→ **Supplied material**:
=====

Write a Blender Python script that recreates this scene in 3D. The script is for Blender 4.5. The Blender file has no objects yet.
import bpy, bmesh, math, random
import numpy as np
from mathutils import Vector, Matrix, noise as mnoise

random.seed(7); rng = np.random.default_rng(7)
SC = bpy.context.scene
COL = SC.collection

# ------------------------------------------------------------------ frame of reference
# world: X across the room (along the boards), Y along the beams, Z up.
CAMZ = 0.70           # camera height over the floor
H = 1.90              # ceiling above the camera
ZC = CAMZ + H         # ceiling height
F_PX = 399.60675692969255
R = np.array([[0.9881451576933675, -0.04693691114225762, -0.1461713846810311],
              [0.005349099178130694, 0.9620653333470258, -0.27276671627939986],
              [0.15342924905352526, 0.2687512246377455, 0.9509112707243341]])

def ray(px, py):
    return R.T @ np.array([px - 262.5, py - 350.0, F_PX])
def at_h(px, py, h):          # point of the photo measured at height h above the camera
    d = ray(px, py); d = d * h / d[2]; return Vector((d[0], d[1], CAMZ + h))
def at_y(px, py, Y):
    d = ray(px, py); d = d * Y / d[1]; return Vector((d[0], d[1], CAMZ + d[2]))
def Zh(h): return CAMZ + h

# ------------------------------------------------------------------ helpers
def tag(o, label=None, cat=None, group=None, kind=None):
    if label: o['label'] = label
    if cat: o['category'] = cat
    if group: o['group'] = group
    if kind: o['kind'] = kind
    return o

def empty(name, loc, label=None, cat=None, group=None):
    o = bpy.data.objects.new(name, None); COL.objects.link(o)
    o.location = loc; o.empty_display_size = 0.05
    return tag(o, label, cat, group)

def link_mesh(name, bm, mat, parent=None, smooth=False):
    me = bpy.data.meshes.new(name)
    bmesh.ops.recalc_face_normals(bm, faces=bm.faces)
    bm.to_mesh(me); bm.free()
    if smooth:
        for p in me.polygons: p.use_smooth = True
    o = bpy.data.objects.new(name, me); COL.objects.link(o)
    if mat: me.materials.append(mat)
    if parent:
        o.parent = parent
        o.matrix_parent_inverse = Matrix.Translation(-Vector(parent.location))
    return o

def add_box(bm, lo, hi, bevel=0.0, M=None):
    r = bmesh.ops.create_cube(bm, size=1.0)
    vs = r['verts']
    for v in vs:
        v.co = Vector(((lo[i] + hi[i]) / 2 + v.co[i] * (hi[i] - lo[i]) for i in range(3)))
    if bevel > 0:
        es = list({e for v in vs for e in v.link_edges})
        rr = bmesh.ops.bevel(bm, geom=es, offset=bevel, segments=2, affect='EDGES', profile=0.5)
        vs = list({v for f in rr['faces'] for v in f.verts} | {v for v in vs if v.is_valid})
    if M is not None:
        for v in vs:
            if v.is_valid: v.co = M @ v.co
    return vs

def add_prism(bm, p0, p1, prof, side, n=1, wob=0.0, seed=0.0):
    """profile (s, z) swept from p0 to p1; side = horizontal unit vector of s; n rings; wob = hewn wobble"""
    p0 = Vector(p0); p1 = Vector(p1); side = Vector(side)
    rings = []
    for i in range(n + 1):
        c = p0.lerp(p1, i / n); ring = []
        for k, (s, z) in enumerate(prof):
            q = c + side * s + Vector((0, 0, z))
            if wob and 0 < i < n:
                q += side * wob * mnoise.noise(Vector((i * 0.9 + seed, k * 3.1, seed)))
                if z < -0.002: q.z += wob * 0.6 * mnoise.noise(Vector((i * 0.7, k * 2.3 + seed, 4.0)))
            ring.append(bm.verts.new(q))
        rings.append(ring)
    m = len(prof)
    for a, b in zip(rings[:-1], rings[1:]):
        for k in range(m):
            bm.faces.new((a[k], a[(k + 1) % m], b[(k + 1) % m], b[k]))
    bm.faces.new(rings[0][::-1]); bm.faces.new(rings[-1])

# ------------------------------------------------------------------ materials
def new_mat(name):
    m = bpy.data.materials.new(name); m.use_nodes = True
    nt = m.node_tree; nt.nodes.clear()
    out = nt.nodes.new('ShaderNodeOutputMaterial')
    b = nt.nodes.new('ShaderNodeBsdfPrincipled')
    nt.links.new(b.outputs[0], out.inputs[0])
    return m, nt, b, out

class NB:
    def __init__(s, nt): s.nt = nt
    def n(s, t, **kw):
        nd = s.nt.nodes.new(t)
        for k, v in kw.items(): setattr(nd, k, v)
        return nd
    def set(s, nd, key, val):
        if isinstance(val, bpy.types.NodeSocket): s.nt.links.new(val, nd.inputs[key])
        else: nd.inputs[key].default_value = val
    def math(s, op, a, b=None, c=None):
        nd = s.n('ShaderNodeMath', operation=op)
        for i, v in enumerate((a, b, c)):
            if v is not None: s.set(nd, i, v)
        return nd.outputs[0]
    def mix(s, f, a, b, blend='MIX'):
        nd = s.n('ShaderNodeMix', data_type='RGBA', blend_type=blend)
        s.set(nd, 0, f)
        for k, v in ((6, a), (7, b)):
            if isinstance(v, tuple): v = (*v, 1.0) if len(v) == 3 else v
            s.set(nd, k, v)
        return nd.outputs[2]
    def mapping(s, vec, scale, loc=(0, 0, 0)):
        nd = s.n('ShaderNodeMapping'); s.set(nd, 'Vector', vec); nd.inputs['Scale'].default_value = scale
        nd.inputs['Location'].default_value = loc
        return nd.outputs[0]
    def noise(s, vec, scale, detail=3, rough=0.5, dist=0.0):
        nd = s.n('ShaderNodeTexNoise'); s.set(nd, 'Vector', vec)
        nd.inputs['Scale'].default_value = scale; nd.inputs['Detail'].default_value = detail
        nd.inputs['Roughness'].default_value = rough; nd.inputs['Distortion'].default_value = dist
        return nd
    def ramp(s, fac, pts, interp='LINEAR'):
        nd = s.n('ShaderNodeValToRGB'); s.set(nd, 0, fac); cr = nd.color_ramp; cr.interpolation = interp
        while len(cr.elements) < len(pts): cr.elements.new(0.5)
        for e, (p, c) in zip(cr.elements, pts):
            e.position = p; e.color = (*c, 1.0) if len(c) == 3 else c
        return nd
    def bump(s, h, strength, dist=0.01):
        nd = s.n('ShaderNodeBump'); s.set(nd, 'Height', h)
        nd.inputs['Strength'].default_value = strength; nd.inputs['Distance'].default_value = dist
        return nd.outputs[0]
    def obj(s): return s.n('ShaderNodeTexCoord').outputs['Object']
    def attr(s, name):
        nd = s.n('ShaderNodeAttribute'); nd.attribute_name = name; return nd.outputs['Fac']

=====

Using the listing above, retype each line exactly.

Write a Blender Python script that recreates this scene in 3D. The script is for Blender 4.5. The Blender file has no objects yet.
import bpy, bmesh, math, random
import numpy as np
from mathutils import Vector, Matrix, noise as mnoise

random.seed(7); rng = np.random.default_rng(7)
SC = bpy.context.scene
COL = SC.collection

# ------------------------------------------------------------------ frame of reference
# world: X across the room (along the boards), Y along the beams, Z up.
CAMZ = 0.70           # camera height over the floor
H = 1.90              # ceiling above the camera
ZC = CAMZ + H         # ceiling height
F_PX = 399.60675692969255
R = np.array([[0.9881451576933675, -0.04693691114225762, -0.1461713846810311],
              [0.005349099178130694, 0.9620653333470258, -0.27276671627939986],
              [0.15342924905352526, 0.2687512246377455, 0.9509112707243341]])

def ray(px, py):
    return R.T @ np.array([px - 262.5, py - 350.0, F_PX])
def at_h(px, py, h):          # point of the photo measured at height h above the camera
    d = ray(px, py); d = d * h / d[2]; return Vector((d[0], d[1], CAMZ + h))
def at_y(px, py, Y):
    d = ray(px, py); d = d * Y / d[1]; return Vector((d[0], d[1], CAMZ + d[2]))
def Zh(h): return CAMZ + h

# ------------------------------------------------------------------ helpers
def tag(o, label=None, cat=None, group=None, kind=None):
    if label: o['label'] = label
    if cat: o['category'] = cat
    if group: o['group'] = group
    if kind: o['kind'] = kind
    return o

def empty(name, loc, label=None, cat=None, group=None):
    o = bpy.data.objects.new(name, None); COL.objects.link(o)
    o.location = loc; o.empty_display_size = 0.05
    return tag(o, label, cat, group)

def link_mesh(name, bm, mat, parent=None, smooth=False):
    me = bpy.data.meshes.new(name)
    bmesh.ops.recalc_face_normals(bm, faces=bm.faces)
    bm.to_mesh(me); bm.free()
    if smooth:
        for p in me.polygons: p.use_smooth = True
    o = bpy.data.objects.new(name, me); COL.objects.link(o)
    if mat: me.materials.append(mat)
    if parent:
        o.parent = parent
        o.matrix_parent_inverse = Matrix.Translation(-Vector(parent.location))
    return o

def add_box(bm, lo, hi, bevel=0.0, M=None):
    r = bmesh.ops.create_cube(bm, size=1.0)
    vs = r['verts']
    for v in vs:
        v.co = Vector(((lo[i] + hi[i]) / 2 + v.co[i] * (hi[i] - lo[i]) for i in range(3)))
    if bevel > 0:
        es = list({e for v in vs for e in v.link_edges})
        rr = bmesh.ops.bevel(bm, geom=es, offset=bevel, segments=2, affect='EDGES', profile=0.5)
        vs = list({v for f in rr['faces'] for v in f.verts} | {v for v in vs if v.is_valid})
    if M is not None:
        for v in vs:
            if v.is_valid: v.co = M @ v.co
    return vs

def add_prism(bm, p0, p1, prof, side, n=1, wob=0.0, seed=0.0):
    """profile (s, z) swept from p0 to p1; side = horizontal unit vector of s; n rings; wob = hewn wobble"""
    p0 = Vector(p0); p1 = Vector(p1); side = Vector(side)
    rings = []
    for i in range(n + 1):
        c = p0.lerp(p1, i / n); ring = []
        for k, (s, z) in enumerate(prof):
            q = c + side * s + Vector((0, 0, z))
            if wob and 0 < i < n:
                q += side * wob * mnoise.noise(Vector((i * 0.9 + seed, k * 3.1, seed)))
                if z < -0.002: q.z += wob * 0.6 * mnoise.noise(Vector((i * 0.7, k * 2.3 + seed, 4.0)))
            ring.append(bm.verts.new(q))
        rings.append(ring)
    m = len(prof)
    for a, b in zip(rings[:-1], rings[1:]):
        for k in range(m):
            bm.faces.new((a[k], a[(k + 1) % m], b[(k + 1) % m], b[k]))
    bm.faces.new(rings[0][::-1]); bm.faces.new(rings[-1])

# ------------------------------------------------------------------ materials
def new_mat(name):
    m = bpy.data.materials.new(name); m.use_nodes = True
    nt = m.node_tree; nt.nodes.clear()
    out = nt.nodes.new('ShaderNodeOutputMaterial')
    b = nt.nodes.new('ShaderNodeBsdfPrincipled')
    nt.links.new(b.outputs[0], out.inputs[0])
    return m, nt, b, out

class NB:
    def __init__(s, nt): s.nt = nt
    def n(s, t, **kw):
        nd = s.nt.nodes.new(t)
        for k, v in kw.items(): setattr(nd, k, v)
        return nd
    def set(s, nd, key, val):
        if isinstance(val, bpy.types.NodeSocket): s.nt.links.new(val, nd.inputs[key])
        else: nd.inputs[key].default_value = val
    def math(s, op, a, b=None, c=None):
        nd = s.n('ShaderNodeMath', operation=op)
        for i, v in enumerate((a, b, c)):
            if v is not None: s.set(nd, i, v)
        return nd.outputs[0]
    def mix(s, f, a, b, blend='MIX'):
        nd = s.n('ShaderNodeMix', data_type='RGBA', blend_type=blend)
        s.set(nd, 0, f)
        for k, v in ((6, a), (7, b)):
            if isinstance(v, tuple): v = (*v, 1.0) if len(v) == 3 else v
            s.set(nd, k, v)
        return nd.outputs[2]
    def mapping(s, vec, scale, loc=(0, 0, 0)):
        nd = s.n('ShaderNodeMapping'); s.set(nd, 'Vector', vec); nd.inputs['Scale'].default_value = scale
        nd.inputs['Location'].default_value = loc
        return nd.outputs[0]
    def noise(s, vec, scale, detail=3, rough=0.5, dist=0.0):
        nd = s.n('ShaderNodeTexNoise'); s.set(nd, 'Vector', vec)
        nd.inputs['Scale'].default_value = scale; nd.inputs['Detail'].default_value = detail
        nd.inputs['Roughness'].default_value = rough; nd.inputs['Distortion'].default_value = dist
        return nd
    def ramp(s, fac, pts, interp='LINEAR'):
        nd = s.n('ShaderNodeValToRGB'); s.set(nd, 0, fac); cr = nd.color_ramp; cr.interpolation = interp
        while len(cr.elements) < len(pts): cr.elements.new(0.5)
        for e, (p, c) in zip(cr.elements, pts):
            e.position = p; e.color = (*c, 1.0) if len(c) == 3 else c
        return nd
    def bump(s, h, strength, dist=0.01):
        nd = s.n('ShaderNodeBump'); s.set(nd, 'Height', h)
        nd.inputs['Strength'].default_value = strength; nd.inputs['Distance'].default_value = dist
        return nd.outputs[0]
    def obj(s): return s.n('ShaderNodeTexCoord').outputs['Object']
    def attr(s, name):
        nd = s.n('ShaderNodeAttribute'); nd.attribute_name = name; return nd.outputs['Fac']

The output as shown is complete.